A few weeks ago, my husband came home with a brand new Monopoly game announcing that we were going to play it during the Christmas holidays with our family.
One evening, we played a game with our granddaughter. While we were playing, I felt that I needed to explain to her the importance of her acquiring the most assets in order to win the game, but to be cautious and buy property wisely, so that she would not run out of money too quick.
Not long after we began to play, did I remember just how much life is like a monopoly game and like in the game, life also involves acquiring assets of property, navigating through the chance cards, paying bills, trying to avoid going to jail, and enjoy receiving a few perks along the way by getting free money and advancements while making strategic decisions to gain an advantage over the other players. And sometimes, experiencing unexpected setbacks, all while setting goals to accumulate more wealth as you and the other players strive to reach the top, by making calculated moves and managing their resources.
While the game itself is pretend and life is real, they both in the end, end up being put into a box for someone else to use the resources and assets that you had worked so hard to acquire. Often times, even though Monopoly is a game, in the end, it can leave you with a sense of disillusionment.

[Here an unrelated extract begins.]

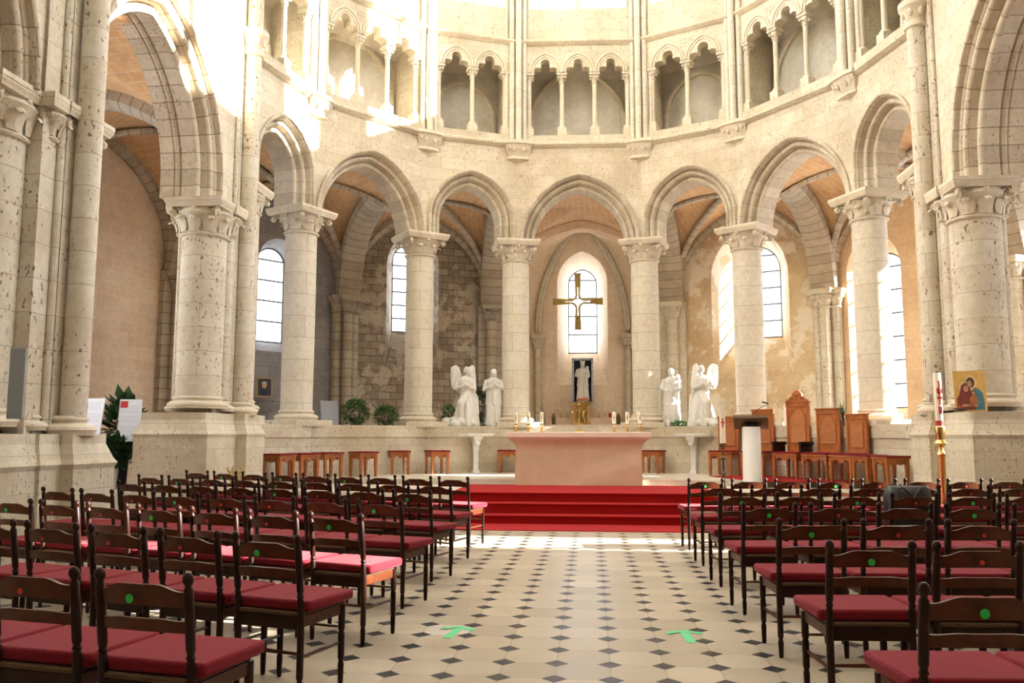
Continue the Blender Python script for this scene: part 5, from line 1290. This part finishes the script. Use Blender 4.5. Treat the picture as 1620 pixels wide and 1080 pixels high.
# ---------------------------------------------------------------- chairs
HWC = .22; DP = .40
def turned(zs, r, extra=()):
    pr = [(r*.55, 0), (r*.62, .02), (r, .10)]
    return pr
def chair_proto():
    root = empty('church_chair')
    # back post with knob finial; local origin between the back posts, +y towards the altar
    lean = lambda z: -.055*max(0, (z-.45)/.48)**1.2
    pr = [(.013, 0), (.016, .02), (.019, .10), (.014, .125), (.020, .14), (.0205, .44), (.0205, .56), (.015, .575), (.022, .585), (.015, .60), (.0205, .62), (.0205, .865), (.014, .875), (.014, .882), (.021, .893), (.0245, .905), (.021, .922), (.009, .935)]
    p = MB(); p.lathe(0, 0, pr, 14, T=lambda x, y, z: (x, y+lean(z), z))
    q = None
    for s in (-1, 1):
        o = p.build('back_post', M['wood'], root, loc=(s*HWC, 0, 0)) if q is None else q.copy()
        if q is None: q = o
        else: COL.objects.link(o); o.parent = root; o.location = (s*HWC, 0, 0)
    f = MB(); f.lathe(0, 0, [(.013, 0), (.016, .02), (.019, .12), (.014, .145), (.020, .16), (.0205, .30), (.016, .315), (.021, .33), (.021, .475)], 14)
    q = None
    for s in (-1, 1):
        o = f.build('front_leg', M['wood'], root, loc=(s*(HWC+.005), DP, 0)) if q is None else q.copy()
        if q is None: q = o
        else: COL.objects.link(o); o.parent = root; o.location = (s*(HWC+.005), DP, 0)
    def slat(name, zlo, zhi, rise, mat):
        b = MB(); n = 20; rows = []
        for k in range(n+1):
            t = -1+2*k/n; x = t*(HWC-.012)
            prof = 1 if abs(t) < .42 else (0 if abs(t) > .92 else .5+.5*math.cos((abs(t)-.42)/.50*PI))
            top = zhi+rise*prof; bow = -.034*(1-t*t)
            zb = zlo+(.008*(1-t*t) if rise else 0)
            rows.append([(x, lean(zlo)+bow-.008, zb), (x, lean(zlo)+bow+.008, zb), (x, lean(top)+bow+.008, top), (x, lean(top)+bow-.008, top)])
        b.grid(rows, closeu=True, flip=True); b.face(rows[0]); b.face(rows[-1][::-1]); return b.build(name, mat, root)
    slat('top_rail', .790, .855, .030, M['woodf']); slat('lower_rail', .685, .735, .010, M['woodf'])
    b = MB(); b.box(-HWC, HWC, -.010, .010, .400, .475); b.build('back_apron', M['wood'], root, bevel=.004)
    b = MB(); b.box(-HWC, HWC, DP-.010, DP+.010, .415, .475)
    for s in (-1, 1): b.box(s*HWC-.010, s*HWC+.010, 0, DP, .415, .475)
    b.build('seat_frame', M['woodf'], root, bevel=.003)
    b = MB(); b.box(-HWC-.005, HWC+.005, -.016, DP+.012, .475, .498); b.build('rush_seat', M['rush'], root, bevel=.006)
    for (a, c, r) in (((-HWC, 0, .27), (HWC, 0, .27), .010), ((-HWC, DP, .34), (HWC, DP, .34), .009), ((-HWC, 0, .25), (-HWC, DP, .25), .010), ((HWC, 0, .25), (HWC, DP, .25), .010)):
        b = MB(); m_ = tuple((a[i]+c[i])/2 for i in range(3)); b.tube([a, m_, c], [r*.8, r*1.2, r*.8], 8); b.build('stretcher', M['woodf'], root)
    return root
def cushion_mesh(w):
    b = MB(); n = 14; rows = []
    x0_, x1_, y0_, y1_ = -w/2, w/2, .005, DP+.055
    b.box(x0_, x1_, y0_, y1_, .499, .560); return b
def sticker(root, mat, dx, r):
    b = MB(); b.lathe(0, 0, [(r, 0), (r, .0012)], 18, T=lambda x, y, z: (x, -z, y)); 
    return b.build('sticker', mat, root, loc=(dx, -.1045, .828))
PROTO = {}
base_chair = chair_proto()
cu = cushion_mesh(.550).build('cushion', M['cushion'], base_chair, bevel=.018)
for c_, dx, r, mat in (('g', -.02, .0185, 'green'), ('r', -.01, .0125, 'red'), ('n', 0, 0, None)):
    o = base_chair if c_ == 'n' else copy_tree(base_chair)
    PROTO[c_] = o
for c_, dx, r, mat in (('g', -.02, .019, 'green'), ('r', -.01, .013, 'red')):
    sticker(PROTO[c_], M[mat], dx, r)
used = {'g': False, 'r': False, 'n': False}
def put_chair(x, y, rz, c_, label, group):
    o = PROTO[c_] if not used[c_] else copy_tree(PROTO[c_]); used[c_] = True
    o.location = (x, y, 0); o.rotation_euler = (0, 0, rz); tag(o, label, 'chair', group); return o
ORD = ['first', 'second', 'third', 'fourth', 'fifth', 'sixth', 'seventh', 'eighth', 'ninth', 'tenth', 'eleventh']
ROW = ['front row nearest the altar', 'second row from the altar', 'third row from the altar', 'fourth row from the altar', 'fifth row from the altar', 'sixth row from the altar', 'row nearest the viewer']
DOT = {'g': 'green dot', 'r': 'red dot', 'n': 'no dot'}
LY = [11.32, 9.90, 8.64, 7.30, 6.03, 4.71, 3.40]; RY = [11.30, 9.96, 8.63, 7.34, 5.98, 4.76, 3.47]
LD = ['grrgrgrggn', 'grgrgrrgr', 'gnrgrrrng', 'gnrrgrrr', 'grrgrrg', 'grrrg', 'grr']
RD = ['grrgrnrrrr', 'grgrnrrr', 'grgrgrr', 'grngnr', 'grrr', 'grr', 'gr']
LA = [19, 19, 19, 18, 18, 17, 11]; RA = [6, 5, 5, 5, 4, 4, 4]
for i in range(7):
    a = R_(LA[i])
    for k, c_ in enumerate(LD[i]):
        t = HWC+.575*k; x = -1.64-math.cos(a)*t; y = LY[i]+math.sin(a)*t
        if x < -6.0 and not (10.9 < y < 12.9): continue
        if x < -.706*y-.5: continue
        put_chair(x, y+.03, -a, c_, 'brown ladder-back chair with %s, %s from aisle, %s, left block' % (DOT[c_], ORD[k], ROW[i]), 'ladder-back chairs left of the aisle')
    a = R_(RA[i])
    for k, c_ in enumerate(RD[i]):
        t = HWC+.57*k; x = 1.27+math.cos(a)*t; y = RY[i]+math.sin(a)*t
        if x > .520*y+.4 or (x > 5.0 and 8.4 < y < 11.2): continue
        put_chair(x, y+.03, a, c_, 'brown ladder-back chair with %s, %s from aisle, %s, right block' % (DOT[c_], ORD[k], ROW[i]), 'ladder-back chairs right of the aisle')
for c_ in PROTO:
    if not used[c_]: pass
# black bag on a chair
root = empty('black_bag', (3.22, 9.02, .562), R_(4)); b = MB(); rows = []
for z, sx_, sy_ in ((0, .20, .14), (.04, .23, .16), (.20, .235, .155), (.33, .225, .11), (.40, .21, .06), (.42, .19, .02)):
    rows.append([(sx_*(abs(math.cos(t))**.5)*(1 if math.cos(t) > 0 else -1)*(1+.04*math.sin(5*t+z*20)), sy_*(abs(math.sin(t))**.6)*(1 if math.sin(t) > 0 else -1)*(1+.06*math.sin(7*t+z*14)), z) for t in [2*PI*k/48 for k in range(48)]])
b.grid(rows, closeu=True); b.face(rows[-1]); b.face(rows[0][::-1]); b.build('bag_body', M['black'], root, ang=60)
b = MB()
for s in (-1, 1): b.tube([(s*.12, -.07, .40), (s*.10, -.11, .41), (s*.04, -.13, .36), (0, -.15, .30)], .010, 6)
b.build('strap', M['black'], root); b = MB(); b.lathe(-.15, -.165, [(.012, .14), (.012, .17)], 8); b.build('buckle', M['grey_metal'], root)
tag(root, 'black leather bag resting on a chair in the right block', 'bag')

King Solomon with all his wisdom and wealth felt this same way and even wrote about it in the book of Ecclesiastes. He said that all he had acquired in life was vanity, and in the end of his life, he would leave all that he had worked for and acquired to others who had not worked for it themselves.
In Ecclesiastes 2:18-23, Solomon examines the destiny of his legacy and the intrinsic value of his hard work, and despairs because he will leave it all to those who will come after him and may possibly, eventually squander it. In the end-of-life Ecclesiastes 2:26 suggests that a life of gathering and accumulating can be a life of toil without a final purpose.
Life should not be expected to be all self-fulfilling, because life only has real meaning and purpose when it is lived in a right relationship with God, and for those who find it, finds the greatest of things!
Soloman expressed this sentiment in Ecclesiastes 1:2 that life under the sun is “Vanity of vanities! All is vanity!” to convey a sense of disillusionment with the pursuits of life's wealth, pleasure, wisdom, and achievement for those who seek after life's vanities alone.
And in the end our bodies like the Monopoly game, are put into boxes, dropped in a hole cover with some dirt, while our friends and family return to the church and eat fried chicken and potato salad.
No doubt life will go on without us, and in the end, the only thing that we will take with us into the next life is our relationship to the Lord through our salvation, and how we lived in serving Him while we were here. May we all strive for a deeper relationship with God this new year, living for him while we build a better spiritual reward and work that will follow us when we leave this life!